Manusia tidak pernah sendiri. Begitulah pemikiran yang aku simpulkan selama berada di kafe ini. Memang, banyak pengunjung kafe ini yang duduk sendiri dan tenggelam dalam pikirannya masing-masing. Tapi apa itu berarti mereka sendiri? Siapa tahu mereka punya sesuatu untuk menemani.
Seorang perempuan bertubuh gempal berkemeja merah muda dan bercelana panjang yang duduk di sudut kafe ini, adalah salah satu contohnya. Ia memang duduk sendiri, tapi sedari tadi tangannya sibuk menekan BB atau memotong kue avocado chocolate-nya, dan sesekali mengaduk kopi di gelasnya. Walau ia tampak sedang sendiri, sebenarnya ia punya tiga teman. BB, kue, dan kopinya.
Seorang lain lagi, pria asing yang duduk tak jauh dariku, sedang duduk sendiri. tak ada kopi atau kue di mejanya. Pria bule ini tampak sedang menunggu seseorang. Gerak geriknya resah, sebentar-sebentar ia mengangkat kepalanya, melihat sekeliling, matanya mencari-cari seseorang yang dikenalnya. Lalu ia tertunduk mengecek BB-nya. tak lama kemudian kembali celingak-celinguk. Pria ini tampaknya sedang menanti seseorang yang tak juga datang, atau mungkin tak akan pernah datang. Tapi dia tidak sendiri, ia punya rasa rindu atau rasa kesal karena yang ditunggu tidak juga datang. Apapun itu, setidaknya ia punya sesuatu untuk menemani.
Satu lagi adalah seorang cewek, seorang pembantu rumah tangga yang dititipkan sang majikan di kafe ini hanya dengan segelas kopi untuk membunuh waktu. Ia tampak sungguh bosan. Sedari tadi hanya bengong memperhatikan orang datang dan pergi dari kafe ini. memperhatikan para barista bercanda dan tertawa, sambil berkhayal, mungkin enak menjadi seperti mereka. lebih enak daripada jadi pembantu rumah tangga yang ditinggal sendiri oleh majikannya. Melihat cowok-cowok pengunjung kafe yang ganteng dan rapi, mungkin ia juga berkhayal bagaimana jadinya kalau salah satu dari mereka menjadi suaminya. Akan ia bawa pulang ke kampung untuk membuat iri semua gadis kampung atau yang tidak lagi gadis. Bisa juga untuk mengantarkan ayahnya pergi ke sawah dengan mobil mewah mereka, sehingga ayah tidak kepanasan lagi atau capek jalan jauh.

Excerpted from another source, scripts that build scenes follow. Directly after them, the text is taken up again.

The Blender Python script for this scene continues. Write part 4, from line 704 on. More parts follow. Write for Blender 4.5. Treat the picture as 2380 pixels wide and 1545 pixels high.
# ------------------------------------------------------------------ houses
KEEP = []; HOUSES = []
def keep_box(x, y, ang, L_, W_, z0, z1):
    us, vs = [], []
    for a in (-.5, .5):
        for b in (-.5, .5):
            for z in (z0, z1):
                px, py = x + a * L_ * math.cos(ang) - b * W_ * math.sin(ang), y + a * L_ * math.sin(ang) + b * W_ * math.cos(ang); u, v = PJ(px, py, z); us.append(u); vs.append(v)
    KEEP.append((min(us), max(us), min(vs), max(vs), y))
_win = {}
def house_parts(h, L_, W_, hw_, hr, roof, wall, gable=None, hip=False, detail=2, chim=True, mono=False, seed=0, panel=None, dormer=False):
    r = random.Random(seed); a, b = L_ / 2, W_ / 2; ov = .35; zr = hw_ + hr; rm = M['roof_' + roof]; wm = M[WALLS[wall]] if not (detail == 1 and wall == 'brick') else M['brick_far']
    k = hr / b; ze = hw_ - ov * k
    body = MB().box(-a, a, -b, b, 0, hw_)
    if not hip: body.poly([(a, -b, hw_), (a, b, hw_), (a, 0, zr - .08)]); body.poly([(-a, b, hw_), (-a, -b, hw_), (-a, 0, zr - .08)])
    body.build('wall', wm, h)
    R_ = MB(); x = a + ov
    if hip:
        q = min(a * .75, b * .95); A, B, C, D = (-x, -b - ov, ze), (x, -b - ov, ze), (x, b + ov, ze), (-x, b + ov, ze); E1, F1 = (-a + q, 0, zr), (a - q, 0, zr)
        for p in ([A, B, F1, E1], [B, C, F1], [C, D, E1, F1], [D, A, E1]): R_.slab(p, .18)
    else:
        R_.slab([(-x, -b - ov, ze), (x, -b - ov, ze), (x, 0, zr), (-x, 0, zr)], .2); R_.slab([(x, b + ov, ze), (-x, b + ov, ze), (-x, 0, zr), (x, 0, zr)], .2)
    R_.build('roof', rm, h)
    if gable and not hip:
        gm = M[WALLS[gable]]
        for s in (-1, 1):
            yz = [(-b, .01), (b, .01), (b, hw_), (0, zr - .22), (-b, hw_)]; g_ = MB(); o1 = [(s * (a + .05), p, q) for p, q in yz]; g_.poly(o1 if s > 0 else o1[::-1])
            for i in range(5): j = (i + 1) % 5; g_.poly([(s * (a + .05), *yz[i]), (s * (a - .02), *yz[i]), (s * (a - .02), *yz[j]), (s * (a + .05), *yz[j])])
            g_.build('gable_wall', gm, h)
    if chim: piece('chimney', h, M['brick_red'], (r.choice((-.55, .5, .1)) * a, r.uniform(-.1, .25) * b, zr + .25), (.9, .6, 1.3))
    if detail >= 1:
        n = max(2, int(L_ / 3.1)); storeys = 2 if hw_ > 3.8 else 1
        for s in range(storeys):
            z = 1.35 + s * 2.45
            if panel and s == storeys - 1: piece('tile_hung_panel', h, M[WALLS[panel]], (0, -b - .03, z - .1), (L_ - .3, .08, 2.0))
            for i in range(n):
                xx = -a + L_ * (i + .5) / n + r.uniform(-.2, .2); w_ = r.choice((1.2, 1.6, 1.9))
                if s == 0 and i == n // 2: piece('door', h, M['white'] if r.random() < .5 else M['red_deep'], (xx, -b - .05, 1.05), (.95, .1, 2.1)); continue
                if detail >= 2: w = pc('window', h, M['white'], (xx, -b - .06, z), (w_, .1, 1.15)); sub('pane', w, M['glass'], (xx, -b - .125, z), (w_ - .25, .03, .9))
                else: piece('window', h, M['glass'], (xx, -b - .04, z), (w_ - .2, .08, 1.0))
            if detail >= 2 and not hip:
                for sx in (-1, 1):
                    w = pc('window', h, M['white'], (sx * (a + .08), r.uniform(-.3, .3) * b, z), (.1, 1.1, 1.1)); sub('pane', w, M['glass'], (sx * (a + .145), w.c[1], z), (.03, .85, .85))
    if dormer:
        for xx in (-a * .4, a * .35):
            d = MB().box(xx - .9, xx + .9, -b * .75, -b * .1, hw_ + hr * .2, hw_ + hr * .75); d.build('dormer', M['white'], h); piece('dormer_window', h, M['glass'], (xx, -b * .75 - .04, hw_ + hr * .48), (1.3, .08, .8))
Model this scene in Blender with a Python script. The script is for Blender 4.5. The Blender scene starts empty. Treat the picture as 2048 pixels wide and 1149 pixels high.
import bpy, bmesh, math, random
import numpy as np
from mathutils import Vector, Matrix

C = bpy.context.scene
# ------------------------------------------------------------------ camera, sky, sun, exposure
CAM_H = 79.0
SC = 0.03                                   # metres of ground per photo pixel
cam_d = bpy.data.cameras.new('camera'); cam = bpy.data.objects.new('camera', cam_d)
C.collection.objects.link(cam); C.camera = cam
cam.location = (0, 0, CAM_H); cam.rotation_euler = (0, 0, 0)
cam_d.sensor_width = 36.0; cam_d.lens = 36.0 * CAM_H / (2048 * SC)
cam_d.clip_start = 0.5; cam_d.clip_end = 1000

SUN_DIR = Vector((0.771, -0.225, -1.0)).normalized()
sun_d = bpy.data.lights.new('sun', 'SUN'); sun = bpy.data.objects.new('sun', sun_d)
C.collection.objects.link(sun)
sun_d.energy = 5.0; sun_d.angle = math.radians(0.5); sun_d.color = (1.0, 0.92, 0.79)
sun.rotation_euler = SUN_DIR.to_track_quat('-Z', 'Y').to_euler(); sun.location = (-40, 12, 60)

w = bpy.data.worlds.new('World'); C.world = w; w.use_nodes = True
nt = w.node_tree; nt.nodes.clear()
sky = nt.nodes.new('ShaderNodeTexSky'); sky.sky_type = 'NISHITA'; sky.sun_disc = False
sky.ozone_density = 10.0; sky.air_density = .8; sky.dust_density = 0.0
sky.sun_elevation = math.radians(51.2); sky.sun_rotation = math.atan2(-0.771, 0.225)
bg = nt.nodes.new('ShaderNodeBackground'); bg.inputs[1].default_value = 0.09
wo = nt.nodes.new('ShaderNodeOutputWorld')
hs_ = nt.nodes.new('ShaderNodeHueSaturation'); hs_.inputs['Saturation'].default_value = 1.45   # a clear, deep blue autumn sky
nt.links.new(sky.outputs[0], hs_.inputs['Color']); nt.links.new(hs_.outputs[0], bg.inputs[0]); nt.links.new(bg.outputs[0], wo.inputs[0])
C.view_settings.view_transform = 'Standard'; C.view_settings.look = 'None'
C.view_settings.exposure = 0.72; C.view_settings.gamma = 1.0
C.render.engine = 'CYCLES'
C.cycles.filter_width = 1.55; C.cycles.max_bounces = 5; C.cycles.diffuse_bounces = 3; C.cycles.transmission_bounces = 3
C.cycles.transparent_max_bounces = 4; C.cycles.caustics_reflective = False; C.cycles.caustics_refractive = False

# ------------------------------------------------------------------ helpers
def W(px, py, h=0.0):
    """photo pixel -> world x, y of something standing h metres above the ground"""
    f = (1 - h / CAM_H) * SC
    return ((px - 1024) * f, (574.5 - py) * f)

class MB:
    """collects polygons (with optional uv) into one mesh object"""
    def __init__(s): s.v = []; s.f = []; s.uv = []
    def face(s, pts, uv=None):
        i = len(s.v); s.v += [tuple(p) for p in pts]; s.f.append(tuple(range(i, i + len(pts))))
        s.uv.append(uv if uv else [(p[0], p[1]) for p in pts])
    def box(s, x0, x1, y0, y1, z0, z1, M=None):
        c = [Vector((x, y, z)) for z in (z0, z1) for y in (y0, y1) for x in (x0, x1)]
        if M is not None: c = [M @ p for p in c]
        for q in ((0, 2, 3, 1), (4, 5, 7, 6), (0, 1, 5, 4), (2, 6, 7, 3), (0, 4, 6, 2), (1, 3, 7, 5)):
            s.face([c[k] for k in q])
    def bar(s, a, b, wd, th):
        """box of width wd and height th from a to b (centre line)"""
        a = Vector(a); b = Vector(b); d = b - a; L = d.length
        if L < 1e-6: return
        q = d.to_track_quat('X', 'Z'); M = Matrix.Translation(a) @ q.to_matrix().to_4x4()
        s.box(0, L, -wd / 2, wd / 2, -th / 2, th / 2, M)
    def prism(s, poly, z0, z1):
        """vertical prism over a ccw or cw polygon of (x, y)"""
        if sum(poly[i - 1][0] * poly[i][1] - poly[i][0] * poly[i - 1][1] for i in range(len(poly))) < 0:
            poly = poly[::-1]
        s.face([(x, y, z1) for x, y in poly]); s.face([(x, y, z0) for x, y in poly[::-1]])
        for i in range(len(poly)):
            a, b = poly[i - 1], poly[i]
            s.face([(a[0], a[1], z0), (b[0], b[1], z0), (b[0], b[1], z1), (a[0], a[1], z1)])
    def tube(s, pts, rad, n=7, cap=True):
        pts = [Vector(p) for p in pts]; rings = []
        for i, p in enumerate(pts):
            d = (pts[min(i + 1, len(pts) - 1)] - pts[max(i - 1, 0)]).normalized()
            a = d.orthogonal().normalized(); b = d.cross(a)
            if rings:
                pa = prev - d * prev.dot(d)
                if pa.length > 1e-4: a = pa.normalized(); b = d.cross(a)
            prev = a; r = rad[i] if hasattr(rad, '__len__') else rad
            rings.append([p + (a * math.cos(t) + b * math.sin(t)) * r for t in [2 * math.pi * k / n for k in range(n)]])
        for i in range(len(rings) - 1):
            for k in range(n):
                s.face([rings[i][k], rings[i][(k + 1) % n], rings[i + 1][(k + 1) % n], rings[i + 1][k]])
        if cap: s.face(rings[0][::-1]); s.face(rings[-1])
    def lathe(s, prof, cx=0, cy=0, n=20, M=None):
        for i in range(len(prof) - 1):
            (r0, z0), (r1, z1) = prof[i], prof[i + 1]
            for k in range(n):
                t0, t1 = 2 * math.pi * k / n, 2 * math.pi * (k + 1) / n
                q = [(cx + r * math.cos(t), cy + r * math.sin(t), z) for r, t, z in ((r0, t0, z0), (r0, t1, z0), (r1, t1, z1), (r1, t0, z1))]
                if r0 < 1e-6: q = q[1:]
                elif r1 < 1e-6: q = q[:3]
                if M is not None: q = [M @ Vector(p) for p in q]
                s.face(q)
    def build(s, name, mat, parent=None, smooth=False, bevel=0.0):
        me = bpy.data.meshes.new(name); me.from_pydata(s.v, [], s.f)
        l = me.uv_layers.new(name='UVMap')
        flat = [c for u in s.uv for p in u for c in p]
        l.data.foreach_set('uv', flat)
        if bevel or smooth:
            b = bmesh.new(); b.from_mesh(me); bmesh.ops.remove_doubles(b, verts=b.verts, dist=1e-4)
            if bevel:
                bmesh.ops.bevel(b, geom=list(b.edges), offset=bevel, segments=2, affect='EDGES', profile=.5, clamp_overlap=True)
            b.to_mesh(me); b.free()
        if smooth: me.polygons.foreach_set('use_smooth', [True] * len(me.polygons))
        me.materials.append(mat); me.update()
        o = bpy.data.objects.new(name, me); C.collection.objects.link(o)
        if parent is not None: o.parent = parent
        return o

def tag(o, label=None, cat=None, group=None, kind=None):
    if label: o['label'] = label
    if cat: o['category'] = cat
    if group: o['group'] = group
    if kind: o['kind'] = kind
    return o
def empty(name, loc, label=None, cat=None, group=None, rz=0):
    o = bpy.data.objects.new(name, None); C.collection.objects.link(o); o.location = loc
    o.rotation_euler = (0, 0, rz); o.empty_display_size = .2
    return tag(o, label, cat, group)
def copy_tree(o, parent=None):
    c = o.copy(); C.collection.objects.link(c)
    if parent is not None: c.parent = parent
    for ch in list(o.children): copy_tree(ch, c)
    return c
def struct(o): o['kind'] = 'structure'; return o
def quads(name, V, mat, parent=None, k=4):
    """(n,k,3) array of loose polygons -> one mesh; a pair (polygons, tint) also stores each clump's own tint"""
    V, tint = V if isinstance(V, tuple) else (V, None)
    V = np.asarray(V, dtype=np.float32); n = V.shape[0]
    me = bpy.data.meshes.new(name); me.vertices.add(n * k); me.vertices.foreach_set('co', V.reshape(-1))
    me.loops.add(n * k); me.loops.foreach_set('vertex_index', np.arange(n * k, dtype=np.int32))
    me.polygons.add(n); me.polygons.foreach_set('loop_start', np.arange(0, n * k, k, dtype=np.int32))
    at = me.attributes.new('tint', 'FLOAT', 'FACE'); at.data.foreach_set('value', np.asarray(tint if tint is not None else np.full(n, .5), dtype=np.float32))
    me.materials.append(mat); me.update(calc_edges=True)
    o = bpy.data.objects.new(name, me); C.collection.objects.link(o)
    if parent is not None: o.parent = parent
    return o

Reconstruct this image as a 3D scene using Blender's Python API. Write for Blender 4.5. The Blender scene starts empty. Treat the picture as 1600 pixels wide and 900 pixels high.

Lalu berkelibatan perempuan-perempuan pengunjung kafe itu, yang semua cantik,wangi dan tampak pintar. Maka beralih lah imajinasi pembantu rumah tangga itu kepada mereka. Ia bayangkan menjadi wanita dengan seragam kantor yang membuatnya tampak penting. Mungkin ia juga akan punya pembantu yang diajaknya ke mall dan ditinggal sendiri di sebuah kafe metropolitan. Begitu juga wanita dengan jeans dan tattoo di punggung yang membuatnya begitu modern, seorang wanita dengan rok mini dan backless t-shirt yang terlihat begitu seksi dan mempesona. Semua wanita-wanita itu ia perankan dengan imajinasinya. Pembantu rumah tangga ini tidak sendiri, ia punya imajinasi untuk menemani.
Ketiga orang itu tidak sendiri. Imajinasi mereka menemani, gadget mereka selalu setia, rasa rindu juga ikut mengisi kosong. Hanya itu yang mereka punya sebagai teman. Manusia memang tidak pernah sendiri, ia hanya kesepian.